PROBLEM »
The records below are split into lines. How many of those lines contain the string "Treat"? Reply with the number only.

---

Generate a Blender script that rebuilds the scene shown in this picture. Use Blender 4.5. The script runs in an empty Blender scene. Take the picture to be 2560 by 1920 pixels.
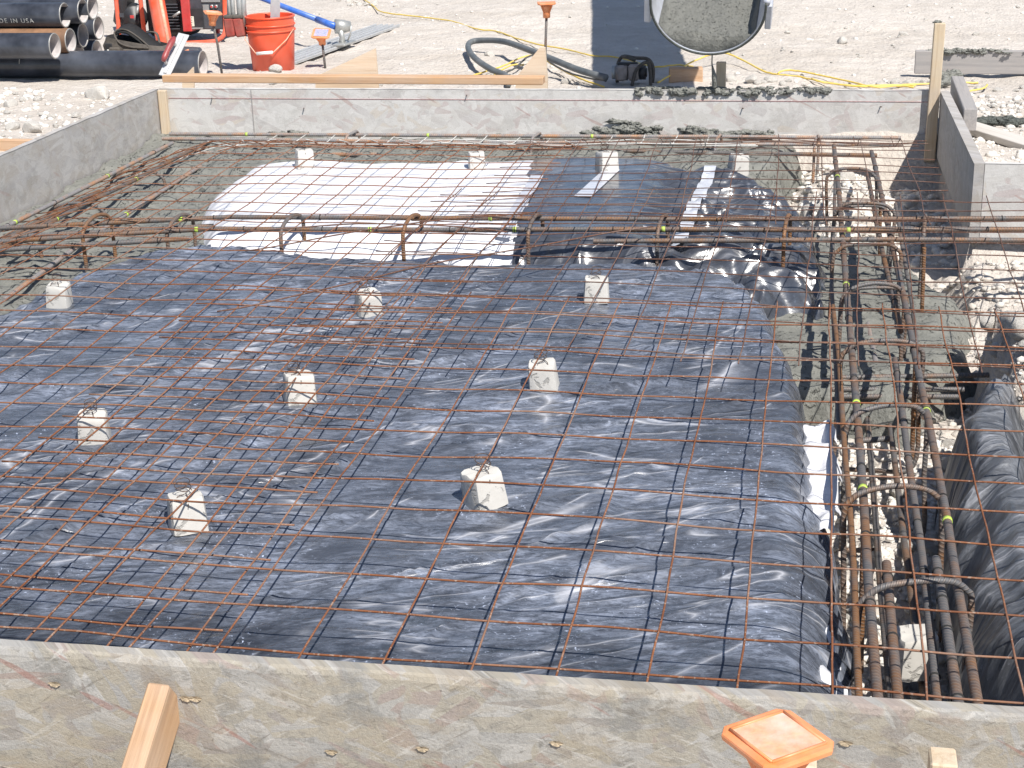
import bpy, math, random
import numpy as np
from mathutils import Vector, Matrix, Euler
rnd = random.Random(7)
S = bpy.context.scene; COL = S.collection
# ---------------------------------------------------------------- camera
F = 3920.0                                    # focal length in pixels of the 2560 px wide photograph
RIGHT = np.array([0.98248305, 0.18444198, -0.02661228])
DOWN = np.array([0.03897753, -0.34303859, -0.93851227])
FWD = np.array([-0.1822301, 0.92103511, -0.34421869])
CAM = np.array([0.0, 0.0, 1.42])
cd = bpy.data.cameras.new('camera'); cam = bpy.data.objects.new('camera', cd); COL.objects.link(cam)
cd.sensor_width = 36; cd.lens = F / 2560 * 36; cd.clip_start = 0.05; cd.clip_end = 400
cam.matrix_world = Matrix([[RIGHT[0], -DOWN[0], -FWD[0], CAM[0]], [RIGHT[1], -DOWN[1], -FWD[1], CAM[1]],
                           [RIGHT[2], -DOWN[2], -FWD[2], CAM[2]], [0, 0, 0, 1]])
S.camera = cam
def ray(px, py):
    return RIGHT * (px - 1280) + DOWN * (py - 960) + FWD * F
def at(px, py, z):                            # where the line of sight of a photo pixel meets height z
    d = ray(px, py); return CAM + d * ((z - CAM[2]) / d[2])
def aty(px, py, Y):
    d = ray(px, py); return CAM + d * ((Y - CAM[1]) / d[1])
# ---------------------------------------------------------------- light
SUN = Vector((-0.46, 0.58, -1.0)).normalized()
elev = math.asin(-SUN.z); azim = math.atan2(-SUN.x, -SUN.y)
w = bpy.data.worlds.new('World'); S.world = w; w.use_nodes = True
wt = w.node_tree; bg = wt.nodes['Background']
sky = wt.nodes.new('ShaderNodeTexSky'); sky.sky_type = 'NISHITA'; sky.sun_disc = False
sky.sun_elevation = elev; sky.sun_rotation = azim; sky.altitude = 1200; sky.dust_density = 1.0
wt.links.new(sky.outputs[0], bg.inputs[0]); bg.inputs[1].default_value = 0.085
sl = bpy.data.lights.new('sun', 'SUN'); sl.energy = 4.7; sl.angle = math.radians(0.53); sl.color = (1, 0.955, 0.89)
so = bpy.data.objects.new('sun', sl); COL.objects.link(so); so.location = (3, -2, 9)
so.rotation_euler = SUN.to_track_quat('-Z', 'Y').to_euler()
S.view_settings.view_transform = 'Standard'; S.view_settings.look = 'None'
S.view_settings.gamma = 1; S.view_settings.exposure = 0.40
S.render.engine = 'CYCLES'
# ---------------------------------------------------------------- helpers
ORG = {}
def tag(o, label, cat, group=None, kind=None):
    if label: o['label'] = label
    if cat: o['category'] = cat
    if group: o['group'] = group
    if kind: o['kind'] = kind
    return o
def thing(name, label, cat, loc, group=None):
    o = bpy.data.objects.new(name, None); COL.objects.link(o); o.empty_display_size = 0.05
    o.location = Vector([float(v) for v in loc]); ORG[o.name] = np.array([float(v) for v in loc])
    return tag(o, label, cat, group)
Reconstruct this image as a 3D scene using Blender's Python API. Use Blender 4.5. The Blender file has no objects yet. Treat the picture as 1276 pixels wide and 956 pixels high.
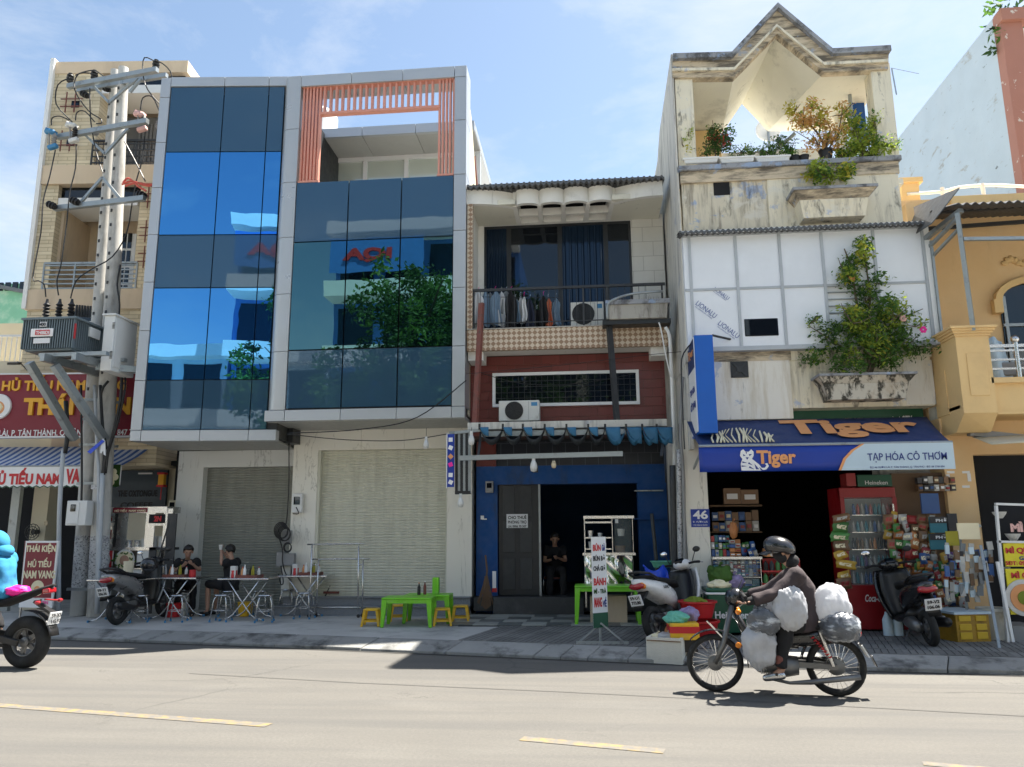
import bpy, bmesh, math, random
from mathutils import Matrix, Vector, Euler, noise as mnoise
R = math.radians
SC = bpy.context.scene
COL = SC.collection
rnd = random.Random(7)

# ---------------------------------------------------------------- camera
F = 958.0; PW = 1276; PH = 956; CZ = 1.62
YAW, PIT, ROLL = R(5.5), R(10.9), R(0.35)
def _basis():
    cy, sy, cp, sp = math.cos(YAW), math.sin(YAW), math.cos(PIT), math.sin(PIT)
    f = Vector((-sy*cp, cy*cp, sp)); r = Vector((cy, sy, 0)); u = Vector((sy*sp, -cy*sp, cp))
    cr, sr = math.cos(ROLL), math.sin(ROLL)
    return r*cr-u*sr, u*cr+r*sr, f
CR, CU, CF = _basis()
cam = bpy.data.objects.new('camera', bpy.data.cameras.new('camera'))
COL.objects.link(cam); SC.camera = cam
cam.data.sensor_width = 36; cam.data.lens = 36*F/PW
cam.data.clip_start = .05; cam.data.clip_end = 3000
cam.matrix_world = Matrix(((CR.x, CU.x, -CF.x, 0), (CR.y, CU.y, -CF.y, 0), (CR.z, CU.z, -CF.z, CZ), (0, 0, 0, 1)))

# ---------------------------------------------------------------- light
SUNV = Vector((.42, .28, 1)).normalized()
sun = bpy.data.objects.new('sun', bpy.data.lights.new('sun', 'SUN')); COL.objects.link(sun)
sun.data.energy = 5.0; sun.data.angle = R(.55); sun.data.color = (1, .94, .84)
sun.rotation_euler = SUNV.to_track_quat('Z', 'Y').to_euler()
W = bpy.data.worlds.new('World'); SC.world = W; W.use_nodes = True
nt = W.node_tree; bg = nt.nodes['Background']
sky = nt.nodes.new('ShaderNodeTexSky'); sky.sky_type = 'NISHITA'; sky.sun_disc = False
sky.sun_elevation = math.asin(SUNV.z); sky.sun_rotation = math.atan2(SUNV.x, SUNV.y)
sky.air_density = 1.0; sky.dust_density = .9; sky.ozone_density = 1.6
tc = nt.nodes.new('ShaderNodeTexCoord'); mp = nt.nodes.new('ShaderNodeMapping')
mp.inputs['Scale'].default_value = (1, 1, 2.6)
n1 = nt.nodes.new('ShaderNodeTexNoise'); n1.inputs['Scale'].default_value = 2.6; n1.inputs['Detail'].default_value = 8; n1.inputs['Roughness'].default_value = .62
n1.inputs['Distortion'].default_value = .35
cr_ = nt.nodes.new('ShaderNodeMapRange'); cr_.inputs['From Min'].default_value = .43; cr_.inputs['From Max'].default_value = .72; cr_.inputs['To Max'].default_value = .8
mx = nt.nodes.new('ShaderNodeMix'); mx.data_type = 'RGBA'
mx.inputs['B'].default_value = (3.7, 3.95, 4.25, 1)
L = nt.links.new
L(tc.outputs['Generated'], mp.inputs['Vector']); L(mp.outputs['Vector'], n1.inputs['Vector']); L(n1.outputs['Fac'], cr_.inputs['Value'])
L(cr_.outputs['Result'], mx.inputs['Factor']); hz = nt.nodes.new('ShaderNodeMix'); hz.data_type = 'RGBA'; hz.blend_type = 'MULTIPLY'; hz.inputs['Factor'].default_value = 1; hz.inputs['B'].default_value = (1.02, .98, .88, 1)
L(sky.outputs['Color'], hz.inputs['A']); L(hz.outputs['Result'], mx.inputs['A']); L(mx.outputs['Result'], bg.inputs['Color'])
bg.inputs['Strength'].default_value = .08
SC.view_settings.view_transform = 'Standard'; SC.view_settings.look = 'None'
SC.view_settings.exposure = 1.72; SC.view_settings.gamma = 1

# ---------------------------------------------------------------- where a pixel of the photo lies in the place
def ray(px, py):
    return CF + CR*((px-PW/2)/F) + CU*((PH/2-py)/F)
def onY(px, py, Y):
    d = ray(px, py); t = Y/d.y; return Vector((d.x*t, Y, CZ+d.z*t))
def onZ(px, py, z=0.):
    d = ray(px, py); t = (z-CZ)/d.z; return Vector((d.x*t, d.y*t, z))
class PL:
    """a vertical plane: u along it, v behind it (negative = towards the street), z up"""
    def __init__(s, x0, y0, ang=0.):
        s.o = Vector((x0, y0, 0)); s.a = ang
        s.d = Vector((math.cos(ang), math.sin(ang), 0)); s.n = Vector((-math.sin(ang), math.cos(ang), 0))
        s.M = Matrix.Translation(s.o) @ Matrix.Rotation(ang, 4, 'Z')
    def uz(s, px, py, v=0.):
        d = ray(px, py); c = Vector((0, 0, CZ)); o = s.o+s.n*v
        t = (o-c).dot(s.n)/d.dot(s.n); p = c+d*t
        return (p-s.o).dot(s.d), p.z
    def u(s, px, py, v=0.): return s.uz(px, py, v)[0]
    def z(s, px, py, v=0.): return s.uz(px, py, v)[1]
    def w(s, u, v, z): return s.M @ Vector((u, v, z))

# ---------------------------------------------------------------- materials
MATS = {}
def _new(name):
    m = bpy.data.materials.new(name); m.use_nodes = True
    return m, m.node_tree, m.node_tree.nodes['Principled BSDF']
def _noise(t, vec, scale, detail=4, rough=.6, dist=0.):
    n = t.nodes.new('ShaderNodeTexNoise'); n.inputs['Scale'].default_value = scale; n.inputs['Detail'].default_value = detail
    n.inputs['Roughness'].default_value = rough; n.inputs['Distortion'].default_value = dist
    t.links.new(vec, n.inputs['Vector']); return n.outputs['Fac']
def _map(t, vec, sc):
    n = t.nodes.new('ShaderNodeMapping'); n.inputs['Scale'].default_value = sc; t.links.new(vec, n.inputs['Vector']); return n.outputs['Vector']
def _rng(t, v, a, b, c=0., d=1.):
    n = t.nodes.new('ShaderNodeMapRange'); n.inputs['From Min'].default_value = a; n.inputs['From Max'].default_value = b
    n.inputs['To Min'].default_value = c; n.inputs['To Max'].default_value = d; t.links.new(v, n.inputs['Value']); return n.outputs['Result']
def _math(t, op, a, b):
    n = t.nodes.new('ShaderNodeMath'); n.operation = op
    for i, x in enumerate((a, b)):
        if isinstance(x, (int, float)): n.inputs[i].default_value = x
        else: t.links.new(x, n.inputs[i])
    return n.outputs[0]
def _mix(t, fac, a, b, mode='MIX'):
    n = t.nodes.new('ShaderNodeMix'); n.data_type = 'RGBA'; n.blend_type = mode
    for k, x in (('Factor', fac), ('A', a), ('B', b)):
        if isinstance(x, (int, float)): n.inputs[k].default_value = x
        elif isinstance(x, tuple): n.inputs[k].default_value = (*x[:3], 1)
        else: t.links.new(x, n.inputs[k])
    return n.outputs['Result']
def _bump(t, b, h, s, d=.02):
    n = t.nodes.new('ShaderNodeBump'); n.inputs['Strength'].default_value = s; n.inputs['Distance'].default_value = d
    t.links.new(h, n.inputs['Height']); t.links.new(n.outputs['Normal'], b.inputs['Normal'])
def _objc(t):
    n = t.nodes.new('ShaderNodeTexCoord'); return n.outputs['Object']
def mat(name, col, rough=.6, metal=0., var=.12, sc=4., bump=0., bsc=None, coat=0., c2=None, t2=(.5, .7), s2=2., st=(1, 1, 1), spec=None, rand=.05, trans=0., sheen=0):
    """plain surface: colour with noise, an optional second colour in patches, fine relief"""
    m, t, b = _new(name); v = _objc(t)
    f = _noise(t, v, sc, 5)
    c = _mix(t, f, tuple(x*(1-var*1.3) for x in col), tuple(min(1, x*(1+var*1.3)) for x in col))
    if c2:
        c = _mix(t, _rng(t, _noise(t, _map(t, v, st), s2, 6, .65), *t2), c, c2)
    if rand:
        oi = t.nodes.new('ShaderNodeObjectInfo'); r = _rng(t, oi.outputs['Random'], 0, 1, 1-rand, 1+rand)
        c = _mix(t, 1., c, _comb(t, r), 'MULTIPLY')
    t.links.new(c, b.inputs['Base Color'])
    b.inputs['Roughness'].default_value = rough; b.inputs['Metallic'].default_value = metal
    if rough < .9 and rough > .08:
        t.links.new(_rng(t, _noise(t, v, sc*2.3, 3), .3, .7, rough*.8, min(1, rough*1.2)), b.inputs['Roughness'])
    if coat: b.inputs['Coat Weight'].default_value = coat; b.inputs['Coat Roughness'].default_value = .08
    if trans: b.inputs['Transmission Weight'].default_value = trans
    if spec is not None: b.inputs['Specular IOR Level'].default_value = spec
    if bump: _bump(t, b, _noise(t, v, bsc or sc*6, 6), bump)
    MATS[name] = m; return m
def _comb(t, r):
    n = t.nodes.new('ShaderNodeCombineXYZ')
    for i in range(3): t.links.new(r, n.inputs[i])
    return n.outputs[0]
def stained(name, base, layers, rough=.85, bump=.25, bsc=14, sc=1.5, var=.1):
    """weathered wall: layers = (colour, (sx,sy,sz) stretch, scale, from, to, strength)"""
    m, t, b = _new(name); v = _objc(t)
    c = _mix(t, _noise(t, v, sc, 5), tuple(x*(1-var) for x in base), tuple(x*(1+var) for x in base))
    hs = None
    for k, (lc, st, s, a, e, w) in enumerate(layers):
        off = t.nodes.new('ShaderNodeMapping'); off.inputs['Location'].default_value = (k*7.3, k*3.1, k*5.7); off.inputs['Scale'].default_value = st
        t.links.new(v, off.inputs['Vector'])
        f = _rng(t, _noise(t, off.outputs['Vector'], s, 8, .68, .3), a, e, 0, w)
        c = _mix(t, f, c, lc)
    t.links.new(c, b.inputs['Base Color']); b.inputs['Roughness'].default_value = rough
    _bump(t, b, _noise(t, v, bsc, 8, .7), bump)
    MATS[name] = m; return m
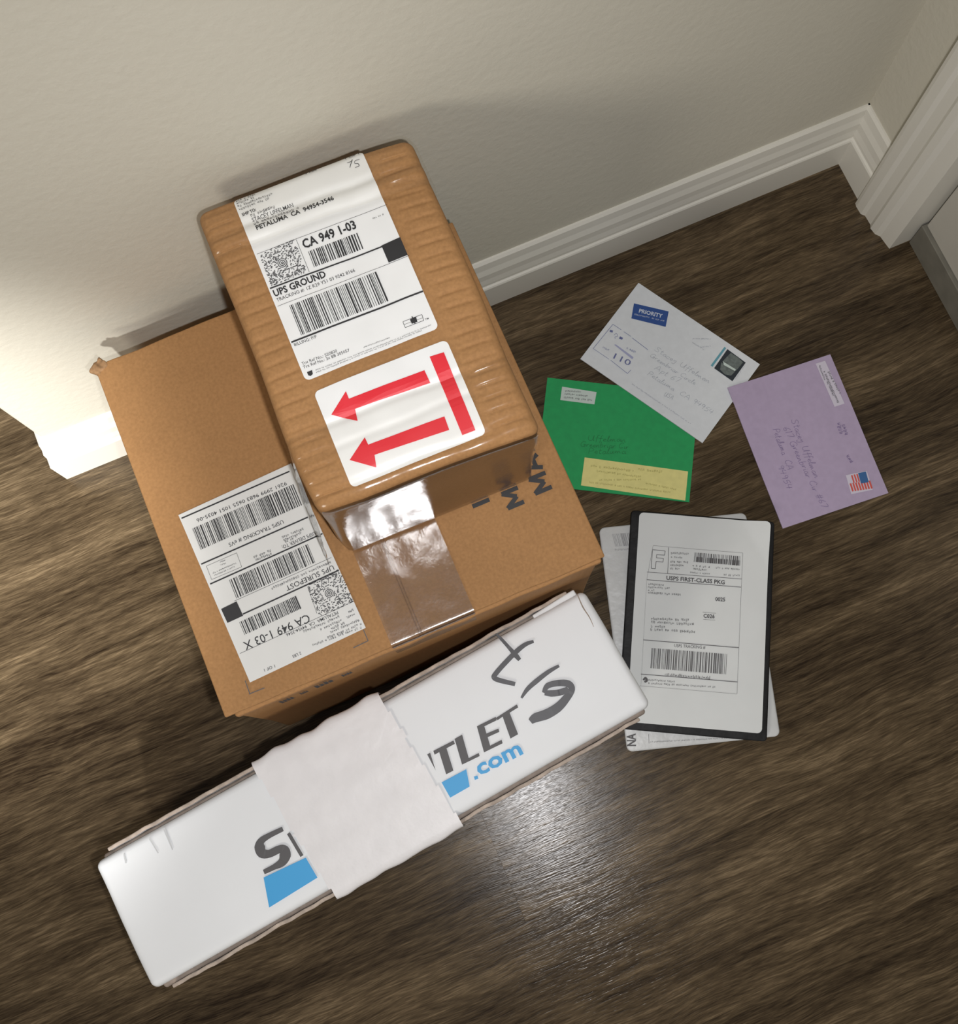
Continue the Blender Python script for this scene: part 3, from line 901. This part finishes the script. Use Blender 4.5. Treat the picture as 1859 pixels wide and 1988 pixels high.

---

ANSWER IN FULL »
2